If you do this, you will have to use d1_ne_8 = 1
instead of d1 <> 8
.
First of all queries with conditions like "where X <> 8" may make any index useless (it may depend on your actual DB engine.
It is safer to change this from
SELECT [D1], [D2], [D3], [D4], [D5], [D6],[D7], [D8],[D9], [A]
from [myTable]
WHERE [D1] <> 8 AND [D2] <> 2 AND [D3] <> 5 AND [D4] = 8 AND [D5] = 2
AND [D6] = 5 AND [D7] = 5 AND [D8] = 3 AND [D9] = 4 AND [A] = 0 AND [Hb] = 0
to something more like this:
SELECT [D1], [D2], [D3], [D4], [D5], [D6],[D7], [D8],[D9], [A]
from [myTable]
WHERE ([D1] < 8 or [D1] > 8)
AND ([D2] < 2 or [D2] > 2)
AND ([D3] < 5 or [D3] > 5)
AND [D4] = 8 AND [D5] = 2 AND [D6] = 5 AND [D7] = 5 AND [D8] = 3
AND [D9] = 4 AND [A] = 0 AND [Hb] = 0
If your algorithm is deterministic (i.e. A = f(d1, d2, d3...d9)) then your D columns combined with Hb constitute a key. Try creating a clustered composite index on all D columns and Hb, partitioning on Hb for a little speed boost. You may also consider dropping the ID field.
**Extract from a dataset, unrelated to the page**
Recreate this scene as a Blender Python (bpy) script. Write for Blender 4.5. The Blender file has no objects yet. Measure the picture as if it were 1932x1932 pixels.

EDIT: Just realised I'd missed the <> conditions. As others have mentioned this makes things much harder. What you really want to use here is a bitmap index, but AFAIK SQL Server doesn't have them. You will probably need to rely on individual column indexes playing nicely together.
Basically, you should create compound index started by column with equality check. So, in your case it is naturally to use [Hb] as the first component since you stated that [Hb] will be checked with equality. The next elements of the index are [D*], followed by [A]
create index IXC_MyTable1 on Mytable(Hb, D1, D2, D3, D4, D5, D6, D7, D8, D9, A)
On the second thought, you can employ a partial indexing and let the db do a fast index scan (CMIIW) to the table to check other values. In this case, you should include Id as the last item of the index. For example:
create index IXC_MyTable__D123 on Mytable(Hb, D1, D2, D3, Id)
create index IXC_MyTable__D456 on Mytable(Hb, D4, D5, D6, Id)
create index IXC_MyTable__D789 on Mytable(Hb, D7, D8, D9, Id)
The query will use IXC_MyTable__D123 index when it uses equality checks on Hb, D1, D2, and D3; and so on.